Ef 1,19-22; Sal 116; Ju 20,24-29

Debemos estar muy agradecidos a la rudeza del apóstol Tomás, quien no se fió de los otros, porque aseveró lo evidente: que no creería en la resurrección del Señor mientras no metiera sus dedos en los agujeros de las manos y su mano entera en la herida del costado. Era obvio. Tomás tenía los pies en la tierra. No quería dejarse engañar por coploserías de gentes sin seso que lanzan al vuelo cualquier imaginación mentirosa. Él, como nosotros, había visto desde lejos el espectáculo de la cruz. Sabía muy bien lo que había acontecido. Su Jesús estaba muerto y bien muerto. No cabía duda. Nadie podía venir a él con engañiflas y aventuras de cabezas calientes. Él estaba muy bien colocado en la comprensión exacta y real de las cosas. ¡A mí con cuentos!

Pues bien, ese pie a tierra de Tomás nos sirve a nosotros para algo que nos es por demás importante: nos hace ver la extrema corporalidad del Jesús resucitado. No, es verdad, no son imaginaciones de mentes calenturientas que ven lo que quieren donde no lo hay. Puedes tocar, puedes palpar. Puedes meter tus dedos. Puedes meter tu mano. No soy un fantasma. No me vendo en imaginaciones. Mi existencia es tan carnal como la tuya. Mira, mete tu mano en mi herida. Pon tus dedos en los agujeros de los clavos. Tocándome a mí en mi cuerpo resucitado, estás tocando a Dios. Toca a Dios en mis agujeros y en mi herida. Porque Dios puede ser tocado en la carne sufriente, muerta en la cruz, que es, ahora ya, no carne muerta, sino resucitada. Y no seas incrédulo, sino creyente. La respuesta de Tomás es de una dignidad sobrecogedora: Señor mío y Dios mío. Y, siendo creyente y no incrédulo, reinicia su camino de libertad en seguimiento del Jesús resucitado. Junto a los demás. Con Cristo viviente. Recibiendo el Espíritu Santo. Nace la Iglesia con él y con los otros apóstoles, reunidos junto a María, la Madre de Jesús, y otras mujeres. Porque ahora, con Cristo resucitado, con su cuerpo glorioso, aunque de carne y hueso como el nuestro, no virtual e imaginario, en la Iglesia tocamos a Dios.
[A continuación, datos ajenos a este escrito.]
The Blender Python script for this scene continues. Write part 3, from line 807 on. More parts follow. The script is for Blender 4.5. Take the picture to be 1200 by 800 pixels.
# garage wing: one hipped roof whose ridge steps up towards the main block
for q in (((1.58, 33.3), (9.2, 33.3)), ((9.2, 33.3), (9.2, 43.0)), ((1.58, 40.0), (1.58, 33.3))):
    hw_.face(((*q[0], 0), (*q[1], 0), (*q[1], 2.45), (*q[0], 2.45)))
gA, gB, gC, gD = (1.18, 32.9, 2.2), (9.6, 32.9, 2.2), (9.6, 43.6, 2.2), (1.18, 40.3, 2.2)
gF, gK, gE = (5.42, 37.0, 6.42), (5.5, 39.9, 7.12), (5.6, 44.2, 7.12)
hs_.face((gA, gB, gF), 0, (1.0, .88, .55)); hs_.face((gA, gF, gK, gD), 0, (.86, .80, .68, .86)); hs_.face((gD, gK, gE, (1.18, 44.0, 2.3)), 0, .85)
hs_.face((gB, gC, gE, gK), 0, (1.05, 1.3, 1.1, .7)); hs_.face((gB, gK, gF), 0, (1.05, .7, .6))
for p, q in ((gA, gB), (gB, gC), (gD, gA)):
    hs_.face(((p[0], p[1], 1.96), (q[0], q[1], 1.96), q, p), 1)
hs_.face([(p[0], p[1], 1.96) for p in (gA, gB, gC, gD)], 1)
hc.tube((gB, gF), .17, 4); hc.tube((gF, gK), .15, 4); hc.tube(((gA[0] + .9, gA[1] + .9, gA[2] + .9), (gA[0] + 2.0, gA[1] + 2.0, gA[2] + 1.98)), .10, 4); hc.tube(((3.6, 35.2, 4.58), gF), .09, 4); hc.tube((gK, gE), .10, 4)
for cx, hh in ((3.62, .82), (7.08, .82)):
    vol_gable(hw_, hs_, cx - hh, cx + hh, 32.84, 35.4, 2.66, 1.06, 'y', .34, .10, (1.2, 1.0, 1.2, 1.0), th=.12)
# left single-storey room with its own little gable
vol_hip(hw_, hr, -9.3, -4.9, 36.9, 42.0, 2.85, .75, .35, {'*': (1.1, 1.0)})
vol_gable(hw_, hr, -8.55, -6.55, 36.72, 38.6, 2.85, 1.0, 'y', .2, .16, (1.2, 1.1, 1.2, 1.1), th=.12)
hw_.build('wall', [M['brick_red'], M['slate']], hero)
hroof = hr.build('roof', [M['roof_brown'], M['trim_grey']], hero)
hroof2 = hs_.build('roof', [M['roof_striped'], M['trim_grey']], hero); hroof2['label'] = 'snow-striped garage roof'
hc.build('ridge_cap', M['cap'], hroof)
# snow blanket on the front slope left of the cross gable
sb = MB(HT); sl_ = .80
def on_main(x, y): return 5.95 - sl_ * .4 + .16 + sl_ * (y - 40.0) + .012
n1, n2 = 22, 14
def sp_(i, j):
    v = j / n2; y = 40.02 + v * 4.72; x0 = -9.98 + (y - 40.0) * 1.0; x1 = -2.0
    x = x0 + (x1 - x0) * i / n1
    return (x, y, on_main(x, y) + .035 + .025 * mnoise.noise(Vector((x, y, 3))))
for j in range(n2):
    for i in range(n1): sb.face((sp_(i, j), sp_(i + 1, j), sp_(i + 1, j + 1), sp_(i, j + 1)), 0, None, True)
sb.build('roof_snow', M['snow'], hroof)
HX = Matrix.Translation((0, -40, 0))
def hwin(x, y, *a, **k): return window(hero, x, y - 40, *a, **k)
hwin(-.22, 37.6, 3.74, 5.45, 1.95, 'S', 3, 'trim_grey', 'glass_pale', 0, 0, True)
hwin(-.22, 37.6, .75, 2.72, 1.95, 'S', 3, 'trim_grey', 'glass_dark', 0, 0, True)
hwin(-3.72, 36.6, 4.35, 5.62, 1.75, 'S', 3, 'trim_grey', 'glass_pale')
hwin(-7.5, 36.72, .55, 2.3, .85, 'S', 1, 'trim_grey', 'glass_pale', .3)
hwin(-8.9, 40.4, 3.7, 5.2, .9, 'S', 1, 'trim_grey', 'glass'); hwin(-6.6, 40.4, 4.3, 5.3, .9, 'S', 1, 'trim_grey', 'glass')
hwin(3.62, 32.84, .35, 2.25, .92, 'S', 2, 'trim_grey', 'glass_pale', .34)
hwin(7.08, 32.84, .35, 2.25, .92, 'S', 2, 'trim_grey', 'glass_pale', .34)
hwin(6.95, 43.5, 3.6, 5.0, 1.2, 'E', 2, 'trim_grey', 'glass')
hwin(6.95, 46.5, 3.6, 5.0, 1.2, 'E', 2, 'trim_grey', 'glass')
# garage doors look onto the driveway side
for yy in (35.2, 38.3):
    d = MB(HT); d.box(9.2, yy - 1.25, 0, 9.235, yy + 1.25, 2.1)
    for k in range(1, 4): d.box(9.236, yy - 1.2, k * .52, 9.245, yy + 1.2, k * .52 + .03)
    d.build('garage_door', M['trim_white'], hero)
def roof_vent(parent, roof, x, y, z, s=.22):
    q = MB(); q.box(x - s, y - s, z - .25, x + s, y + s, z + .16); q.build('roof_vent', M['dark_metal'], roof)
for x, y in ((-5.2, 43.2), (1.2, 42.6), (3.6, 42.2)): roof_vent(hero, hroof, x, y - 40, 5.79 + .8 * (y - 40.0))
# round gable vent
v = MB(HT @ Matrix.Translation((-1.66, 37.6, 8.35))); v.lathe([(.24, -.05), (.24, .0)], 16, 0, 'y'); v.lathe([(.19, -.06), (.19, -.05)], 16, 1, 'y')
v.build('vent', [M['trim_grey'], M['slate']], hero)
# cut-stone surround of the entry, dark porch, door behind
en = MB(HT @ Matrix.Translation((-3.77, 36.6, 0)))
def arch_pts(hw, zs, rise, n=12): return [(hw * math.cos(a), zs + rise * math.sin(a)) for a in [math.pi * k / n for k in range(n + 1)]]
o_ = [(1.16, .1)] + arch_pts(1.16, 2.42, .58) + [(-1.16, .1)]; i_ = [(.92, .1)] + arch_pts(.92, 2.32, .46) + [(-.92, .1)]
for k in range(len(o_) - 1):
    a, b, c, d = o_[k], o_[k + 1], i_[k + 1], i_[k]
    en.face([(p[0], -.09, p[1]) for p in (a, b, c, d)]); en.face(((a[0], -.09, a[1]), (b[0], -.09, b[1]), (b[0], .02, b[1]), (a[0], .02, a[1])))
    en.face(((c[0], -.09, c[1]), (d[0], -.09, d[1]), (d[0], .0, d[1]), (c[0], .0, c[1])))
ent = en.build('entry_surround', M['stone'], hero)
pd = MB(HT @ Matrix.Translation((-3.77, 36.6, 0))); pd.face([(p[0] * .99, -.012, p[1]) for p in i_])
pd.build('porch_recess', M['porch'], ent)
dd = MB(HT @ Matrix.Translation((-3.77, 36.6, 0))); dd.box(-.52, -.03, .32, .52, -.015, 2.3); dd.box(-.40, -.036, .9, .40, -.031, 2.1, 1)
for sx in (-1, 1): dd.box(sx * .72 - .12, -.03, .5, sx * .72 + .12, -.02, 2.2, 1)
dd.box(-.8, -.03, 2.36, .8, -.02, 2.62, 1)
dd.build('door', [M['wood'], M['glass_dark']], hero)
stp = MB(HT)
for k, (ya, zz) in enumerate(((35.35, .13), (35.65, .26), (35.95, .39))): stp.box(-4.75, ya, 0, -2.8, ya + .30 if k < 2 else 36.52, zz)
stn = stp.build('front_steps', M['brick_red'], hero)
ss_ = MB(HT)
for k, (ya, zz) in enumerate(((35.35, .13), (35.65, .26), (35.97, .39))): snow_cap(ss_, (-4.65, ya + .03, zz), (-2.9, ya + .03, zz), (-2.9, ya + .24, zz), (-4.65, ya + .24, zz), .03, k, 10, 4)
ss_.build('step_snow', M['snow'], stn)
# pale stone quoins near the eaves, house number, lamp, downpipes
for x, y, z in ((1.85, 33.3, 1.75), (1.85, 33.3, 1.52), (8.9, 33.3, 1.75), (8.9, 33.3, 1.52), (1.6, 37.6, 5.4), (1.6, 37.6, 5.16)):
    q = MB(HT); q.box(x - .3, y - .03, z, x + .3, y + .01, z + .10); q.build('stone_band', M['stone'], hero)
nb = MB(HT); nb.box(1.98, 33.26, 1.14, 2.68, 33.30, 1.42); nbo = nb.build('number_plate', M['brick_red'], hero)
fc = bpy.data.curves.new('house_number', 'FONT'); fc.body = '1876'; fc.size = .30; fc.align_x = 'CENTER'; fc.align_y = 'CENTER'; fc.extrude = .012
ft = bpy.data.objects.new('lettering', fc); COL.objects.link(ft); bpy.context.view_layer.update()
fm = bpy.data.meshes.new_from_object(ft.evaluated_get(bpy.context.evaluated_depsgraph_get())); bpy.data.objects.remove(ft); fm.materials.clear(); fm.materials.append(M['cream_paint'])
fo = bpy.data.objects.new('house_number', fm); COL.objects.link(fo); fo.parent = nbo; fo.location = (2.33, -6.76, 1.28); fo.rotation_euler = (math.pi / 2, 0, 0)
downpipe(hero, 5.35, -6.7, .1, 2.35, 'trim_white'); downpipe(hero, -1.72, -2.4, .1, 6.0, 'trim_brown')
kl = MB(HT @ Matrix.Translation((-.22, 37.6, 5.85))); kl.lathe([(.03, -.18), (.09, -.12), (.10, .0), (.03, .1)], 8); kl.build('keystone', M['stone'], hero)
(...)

¿Cómo?, ¿tocando a quién tocamos, tocamos a Cristo resucitado? Recordemos de nuevo el gesto de Teresa de Calcuta acariciando la mano del moribundo tumbado en la acera, cuando nadie pone atención sobre él y le deja morir en su pequeña cruz. Esa caricia es dos cosas a la vez: caricia del cuerpo resucitado de Jesús en el muriente, en el que podemos meter los dedos en la llaga de su indigencia suprema o la mano en la herida del costado que indica la muerte tan cercana, tan aherrojada en la pura nada. Como Cristo en la cruz, mejor, Cristo en la cruz. Y, a la vez, caricia de Dios al cuerpo de su hijo abandonado y muriente en la soledad de su vida y de su muerte. El gesto de la caricia es gesto de Dios por medio de su Iglesia. Parte del drama que se juega entre Dios y nosotros a través de la palabra y los gestos que encontramos en Jesús, en su muerte y en su resurrección, en su ascensión a los cielos, en la venida del Espíritu Santo. En ese gesto, en esa pequeña caricia al moribundo echado en el suelo, se resume el drama entero del Dios con nosotros.

Tomás ha sido ocasión para que comprendamos cómo, tocando de esa manera, somos creyentes.